What this task involves. Repeat each entry in full, exactly.

Record list.
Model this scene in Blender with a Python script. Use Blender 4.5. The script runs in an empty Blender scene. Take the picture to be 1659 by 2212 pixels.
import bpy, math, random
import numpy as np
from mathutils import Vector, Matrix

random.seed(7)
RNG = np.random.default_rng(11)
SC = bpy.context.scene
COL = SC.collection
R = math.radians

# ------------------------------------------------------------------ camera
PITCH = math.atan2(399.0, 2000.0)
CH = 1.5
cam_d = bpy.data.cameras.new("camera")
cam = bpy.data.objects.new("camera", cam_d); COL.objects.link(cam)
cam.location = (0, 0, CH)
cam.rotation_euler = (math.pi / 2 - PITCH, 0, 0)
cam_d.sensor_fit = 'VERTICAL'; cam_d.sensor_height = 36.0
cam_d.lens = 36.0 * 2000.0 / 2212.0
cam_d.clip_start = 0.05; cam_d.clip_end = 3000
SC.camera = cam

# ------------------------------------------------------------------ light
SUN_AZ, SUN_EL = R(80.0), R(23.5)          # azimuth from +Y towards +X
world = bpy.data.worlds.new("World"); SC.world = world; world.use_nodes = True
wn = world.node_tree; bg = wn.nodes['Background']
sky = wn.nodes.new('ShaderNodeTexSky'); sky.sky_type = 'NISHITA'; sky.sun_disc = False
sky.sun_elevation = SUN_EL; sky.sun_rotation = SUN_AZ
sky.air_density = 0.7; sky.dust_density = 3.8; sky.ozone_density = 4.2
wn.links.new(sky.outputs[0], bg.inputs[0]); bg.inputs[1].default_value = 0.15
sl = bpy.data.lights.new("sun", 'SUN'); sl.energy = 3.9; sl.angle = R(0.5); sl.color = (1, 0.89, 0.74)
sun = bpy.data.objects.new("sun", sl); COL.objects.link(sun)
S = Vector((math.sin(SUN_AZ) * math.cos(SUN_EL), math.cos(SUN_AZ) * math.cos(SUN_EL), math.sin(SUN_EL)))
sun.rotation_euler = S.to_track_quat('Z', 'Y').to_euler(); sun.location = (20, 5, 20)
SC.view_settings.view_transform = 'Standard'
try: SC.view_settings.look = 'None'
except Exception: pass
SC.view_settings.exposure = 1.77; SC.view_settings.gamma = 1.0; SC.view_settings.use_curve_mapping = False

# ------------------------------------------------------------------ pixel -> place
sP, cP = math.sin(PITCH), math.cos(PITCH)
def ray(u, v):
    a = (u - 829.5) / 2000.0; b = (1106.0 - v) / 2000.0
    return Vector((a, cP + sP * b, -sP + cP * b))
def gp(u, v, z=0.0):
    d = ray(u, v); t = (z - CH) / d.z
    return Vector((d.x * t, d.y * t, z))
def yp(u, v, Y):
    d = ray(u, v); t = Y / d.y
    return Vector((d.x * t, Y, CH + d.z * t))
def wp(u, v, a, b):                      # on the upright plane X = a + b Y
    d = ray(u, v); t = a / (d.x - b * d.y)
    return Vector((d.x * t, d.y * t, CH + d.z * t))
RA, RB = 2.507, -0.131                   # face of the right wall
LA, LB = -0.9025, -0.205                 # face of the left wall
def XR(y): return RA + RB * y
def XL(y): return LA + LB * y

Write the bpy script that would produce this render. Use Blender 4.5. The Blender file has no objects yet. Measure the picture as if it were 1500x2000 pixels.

The output.
Model this scene in Blender with a Python script. Use Blender 4.5. The script runs in an empty Blender scene. Take the picture to be 1659 by 2212 pixels.
import bpy, math, random
import numpy as np
from mathutils import Vector, Matrix

random.seed(7)
RNG = np.random.default_rng(11)
SC = bpy.context.scene
COL = SC.collection
R = math.radians

# ------------------------------------------------------------------ camera
PITCH = math.atan2(399.0, 2000.0)
CH = 1.5
cam_d = bpy.data.cameras.new("camera")
cam = bpy.data.objects.new("camera", cam_d); COL.objects.link(cam)
cam.location = (0, 0, CH)
cam.rotation_euler = (math.pi / 2 - PITCH, 0, 0)
cam_d.sensor_fit = 'VERTICAL'; cam_d.sensor_height = 36.0
cam_d.lens = 36.0 * 2000.0 / 2212.0
cam_d.clip_start = 0.05; cam_d.clip_end = 3000
SC.camera = cam

# ------------------------------------------------------------------ light
SUN_AZ, SUN_EL = R(80.0), R(23.5)          # azimuth from +Y towards +X
world = bpy.data.worlds.new("World"); SC.world = world; world.use_nodes = True
wn = world.node_tree; bg = wn.nodes['Background']
sky = wn.nodes.new('ShaderNodeTexSky'); sky.sky_type = 'NISHITA'; sky.sun_disc = False
sky.sun_elevation = SUN_EL; sky.sun_rotation = SUN_AZ
sky.air_density = 0.7; sky.dust_density = 3.8; sky.ozone_density = 4.2
wn.links.new(sky.outputs[0], bg.inputs[0]); bg.inputs[1].default_value = 0.15
sl = bpy.data.lights.new("sun", 'SUN'); sl.energy = 3.9; sl.angle = R(0.5); sl.color = (1, 0.89, 0.74)
sun = bpy.data.objects.new("sun", sl); COL.objects.link(sun)
S = Vector((math.sin(SUN_AZ) * math.cos(SUN_EL), math.cos(SUN_AZ) * math.cos(SUN_EL), math.sin(SUN_EL)))
sun.rotation_euler = S.to_track_quat('Z', 'Y').to_euler(); sun.location = (20, 5, 20)
SC.view_settings.view_transform = 'Standard'
try: SC.view_settings.look = 'None'
except Exception: pass
SC.view_settings.exposure = 1.77; SC.view_settings.gamma = 1.0; SC.view_settings.use_curve_mapping = False

# ------------------------------------------------------------------ pixel -> place
sP, cP = math.sin(PITCH), math.cos(PITCH)
def ray(u, v):
    a = (u - 829.5) / 2000.0; b = (1106.0 - v) / 2000.0
    return Vector((a, cP + sP * b, -sP + cP * b))
def gp(u, v, z=0.0):
    d = ray(u, v); t = (z - CH) / d.z
    return Vector((d.x * t, d.y * t, z))
def yp(u, v, Y):
    d = ray(u, v); t = Y / d.y
    return Vector((d.x * t, Y, CH + d.z * t))
def wp(u, v, a, b):                      # on the upright plane X = a + b Y
    d = ray(u, v); t = a / (d.x - b * d.y)
    return Vector((d.x * t, d.y * t, CH + d.z * t))
RA, RB = 2.507, -0.131                   # face of the right wall
LA, LB = -0.9025, -0.205                 # face of the left wall
def XR(y): return RA + RB * y
def XL(y): return LA + LB * y

Write the bpy script that would produce this render. Use Blender 4.5. The Blender file has no objects yet. Measure the picture as if it were 1500x2000 pixels.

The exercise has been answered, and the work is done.